As of this morning, we have successfully sailed through the Drake Passage. Honestly I was prepared for worse conditions than what we experienced. I feel like we were pretty fortunate on the first couple of days; however, a certain someone in the deckhouse last night said "hey...we made it through the Drake Passage"....uh oh....not so fast. So..... that particular statement or the fact that I was whistling onboard yesterday (who knew that was bad luck?!?!?! wasn't in the ship manual!!!) things last evening looked like this....

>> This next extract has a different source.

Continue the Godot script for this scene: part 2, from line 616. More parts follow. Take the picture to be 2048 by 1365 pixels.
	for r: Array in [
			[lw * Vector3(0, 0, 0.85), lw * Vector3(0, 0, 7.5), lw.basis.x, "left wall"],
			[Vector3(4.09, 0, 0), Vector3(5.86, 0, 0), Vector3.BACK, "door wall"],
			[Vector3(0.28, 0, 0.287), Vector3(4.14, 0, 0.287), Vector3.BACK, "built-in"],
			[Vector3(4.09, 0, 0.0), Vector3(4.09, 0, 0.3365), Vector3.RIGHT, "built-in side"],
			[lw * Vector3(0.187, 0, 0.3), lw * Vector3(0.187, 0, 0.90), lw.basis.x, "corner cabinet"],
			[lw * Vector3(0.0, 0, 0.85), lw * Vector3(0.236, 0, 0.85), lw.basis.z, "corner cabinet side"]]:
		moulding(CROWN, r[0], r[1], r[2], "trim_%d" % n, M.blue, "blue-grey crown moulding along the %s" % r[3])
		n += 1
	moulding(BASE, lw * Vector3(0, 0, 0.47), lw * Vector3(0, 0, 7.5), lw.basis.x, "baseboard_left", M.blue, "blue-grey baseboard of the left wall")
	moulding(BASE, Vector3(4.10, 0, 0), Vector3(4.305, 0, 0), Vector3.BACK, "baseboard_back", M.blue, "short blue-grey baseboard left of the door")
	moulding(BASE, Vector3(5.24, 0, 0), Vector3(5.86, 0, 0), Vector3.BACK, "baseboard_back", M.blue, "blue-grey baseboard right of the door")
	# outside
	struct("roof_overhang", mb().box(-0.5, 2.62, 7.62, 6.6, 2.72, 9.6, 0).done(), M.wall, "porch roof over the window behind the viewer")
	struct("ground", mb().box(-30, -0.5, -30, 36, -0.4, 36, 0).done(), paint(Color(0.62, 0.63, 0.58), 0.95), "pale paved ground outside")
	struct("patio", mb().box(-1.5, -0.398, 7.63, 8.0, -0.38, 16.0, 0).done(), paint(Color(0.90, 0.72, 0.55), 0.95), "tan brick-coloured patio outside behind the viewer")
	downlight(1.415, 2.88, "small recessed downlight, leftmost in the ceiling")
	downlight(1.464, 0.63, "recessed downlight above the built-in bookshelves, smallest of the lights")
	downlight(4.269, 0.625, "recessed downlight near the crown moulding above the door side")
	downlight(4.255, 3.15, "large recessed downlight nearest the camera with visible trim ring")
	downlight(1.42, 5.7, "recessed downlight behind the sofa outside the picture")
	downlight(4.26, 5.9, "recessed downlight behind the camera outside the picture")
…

Team Red Watch (GOOOOO TEAM....and some more high fives. Honestly, it's not just me...) took to the decks with big smiles on our faces at 20:00. It was the first time the skies had cleared all day....moon was rising, seabirds were flying, wind was calm. So, I was thinking to myself....geez we're lucky. Not only do we not have the dog watch, but also we have the weather on our side. After a day of snow, sleet and at times hail (or snhaian - snow/hail/rain combo) we were in our glory. But hmmmmmm.....why is Captain Harko having crew furl sails and looking so serious? Apparently something in the mix us newbies didn't quite comprehend at first. From sunny, clear skies to a slightly messy squall with winds up to 45 knots within the space of an hour. Weather is so dramatic, unpredictable and thrilling. Needless to say, voyage crew Red Watch (yup, that's capitalized) were relieved of our lookout and helping duties as the swells began to break onto the ship. And here we pause for another shout out to our superhero permanent crew, who took over lookout duty with their capes and superpowers (ok, so they may have been harnesses, waterproof gear, and a Superman coffee mug, but still this crew amaze me, and sometimes intimidate me with their knowledge and ability every day).

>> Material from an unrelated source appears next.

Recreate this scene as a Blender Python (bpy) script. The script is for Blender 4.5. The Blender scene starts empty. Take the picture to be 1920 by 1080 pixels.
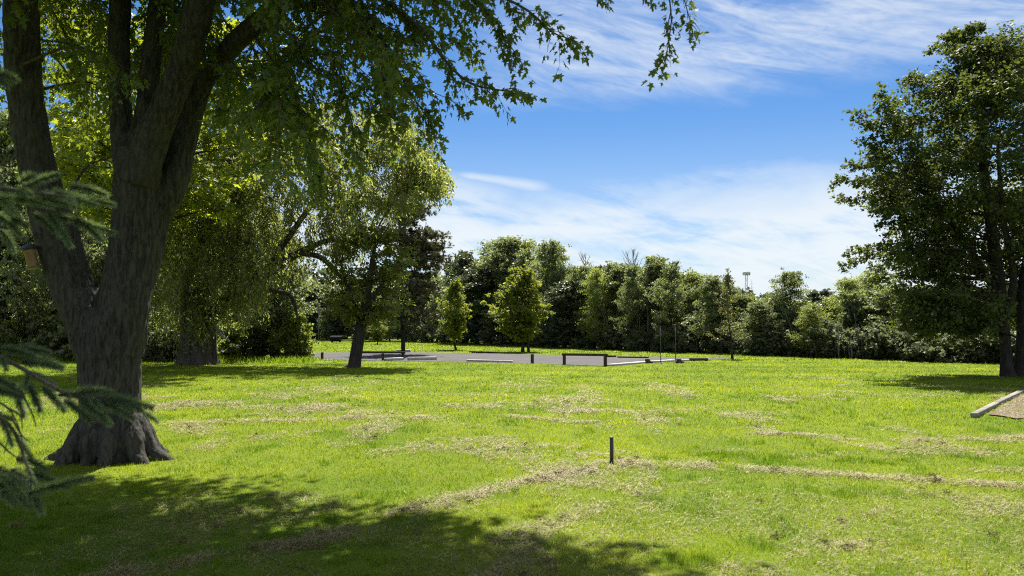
import bpy, math, random
import numpy as np
from mathutils import Vector, noise as mnoise

# ------------------------------------------------------------------ camera, world, sun, exposure
S = bpy.context.scene
COL = S.collection
R = math.radians
F = 1493.0                      # focal length in pixels of the 1920 wide photograph
HOR = 612.0                     # row of the horizon
PITCH = math.atan((HOR - 540) / F)
CAMZ = 2.0
SUN_EL, SUN_AZ = R(57), R(8)
EXPOSURE = 1.72

cam_d = bpy.data.cameras.new("camera")
cam_d.sensor_width = 36.0
cam_d.lens = 36.0 * F / 1920.0
cam_d.clip_start = 0.05
cam_d.clip_end = 5000
cam = bpy.data.objects.new("camera", cam_d)
cam.location = (0, 0, CAMZ)
cam.rotation_euler = (math.pi / 2 + PITCH, 0, 0)
COL.objects.link(cam)
S.camera = cam
cam_d.dof.use_dof = True
cam_d.dof.focus_distance = 30.0
cam_d.dof.aperture_fstop = 2.4

S.view_settings.view_transform = 'Standard'
S.view_settings.look = 'None'
S.view_settings.exposure = EXPOSURE
S.view_settings.gamma = 1.0
S.cycles.use_denoising = False
S.cycles.filter_width = 1.1
S.cycles.sample_clamp_indirect = 3.0
S.cycles.max_bounces = 8
S.cycles.diffuse_bounces = 4
S.cycles.glossy_bounces = 2
S.cycles.transmission_bounces = 6
S.cycles.caustics_reflective = False
S.cycles.caustics_refractive = False


class NT:
    """small helper round a node tree"""
    def __init__(self, tree):
        self.t = tree
        tree.nodes.clear()

    def n(self, kind, props=None, **inp):
        nd = self.t.nodes.new(kind)
        for k, v in (props or {}).items():
            setattr(nd, k, v)
        for k, v in inp.items():
            sock = nd.inputs[int(k[1:])] if (k[0] == 'i' and k[1:].isdigit()) else nd.inputs[k.replace('_', ' ')]
            if isinstance(v, bpy.types.NodeSocket):
                self.t.links.new(v, sock)
            elif isinstance(v, bpy.types.Node):
                self.t.links.new(v.outputs[0], sock)
            else:
                sock.default_value = v
        return nd

    def m(self, op, a, b=0.0, c=0.0, clamp=False):
        nd = self.n('ShaderNodeMath', {'operation': op, 'use_clamp': clamp}, i0=a, i1=b, i2=c)
        return nd.outputs[0]

    def ss(self, x, lo, hi):       # smoothstep lo -> hi (may be descending)
        nd = self.n('ShaderNodeMapRange', {'interpolation_type': 'SMOOTHSTEP'}, i0=x)
        if lo < hi:
            a, b, c, d = lo, hi, 0.0, 1.0
        else:
            a, b, c, d = hi, lo, 1.0, 0.0
        nd.inputs[1].default_value = a; nd.inputs[2].default_value = b
        nd.inputs[3].default_value = c; nd.inputs[4].default_value = d
        return nd.outputs[0]

    def mix(self, f, a, b, mode='MIX'):
        nd = self.n('ShaderNodeMix', {'data_type': 'RGBA', 'blend_type': mode})
        for idx, v in ((0, f), (6, a), (7, b)):
            if isinstance(v, bpy.types.NodeSocket):
                self.t.links.new(v, nd.inputs[idx])
            else:
                nd.inputs[idx].default_value = v if idx == 0 else (*v[:3], 1.0)
        return nd.outputs[2]

    def noise(self, vec, scale, detail=4.0, rough=0.55, dist=0.0):
        nd = self.n('ShaderNodeTexNoise', None, Scale=scale, Detail=detail, Roughness=rough, Distortion=dist)
        if vec is not None:
            self.t.links.new(vec, nd.inputs['Vector'])
        return nd.outputs[0]


world = bpy.data.worlds.new("World")
S.world = world
world.use_nodes = True
W = NT(world.node_tree)
sky = W.n('ShaderNodeTexSky', {'sky_type': 'NISHITA', 'sun_disc': False, 'sun_elevation': SUN_EL,
                               'sun_rotation': SUN_AZ, 'altitude': 0.0, 'air_density': 1.0,
                               'dust_density': 0.3, 'ozone_density': 2.5})
SKY_STRENGTH = 0.05
tc = W.n('ShaderNodeTexCoord')
sep = W.n('ShaderNodeSeparateXYZ', None, Vector=tc.outputs['Generated'])
dx, dy, dz = sep.outputs
az = W.m('ARCTAN2', dx, dy)
hyp = W.m('SQRT', W.m('ADD', W.m('MULTIPLY', dx, dx), W.m('ADD', W.m('MULTIPLY', dy, dy), 1e-5)))
el = W.m('DIVIDE', dz, hyp)


def cvec(x, y, z=0.0):
    nd = W.n('ShaderNodeCombineXYZ', None, i0=x, i1=y, i2=z)
    return nd.outputs[0]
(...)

After all the weather drama, and pitching and rolling in our bunks last night, we arrived in the South Shetland islands this morning with enormous icebergs to greet us. Many of us are so excited to be at anchor in calm seas and to not have to compensate for ship movement during soup eating, drinking, walking, sleeping, get the idea...

Oh, and you'll never guess....there were a couple of penguins to greet us too - several thousand in fact. I met Gentoo and Chinstrap penguins today when we made our landing on shore. I experienced another "is this really happening?" moment as these little guys wandered around the island and walked up close to us with no fear. They are such clumsy little fellows on shore, yet so graceful and speedy under water.

The guests and crew of the Europa ring in December 2014 with a landing in Antarctica, meeting penguins, and experiencing the sun setting after 23:00 over Antarctic cliffs and cool is that?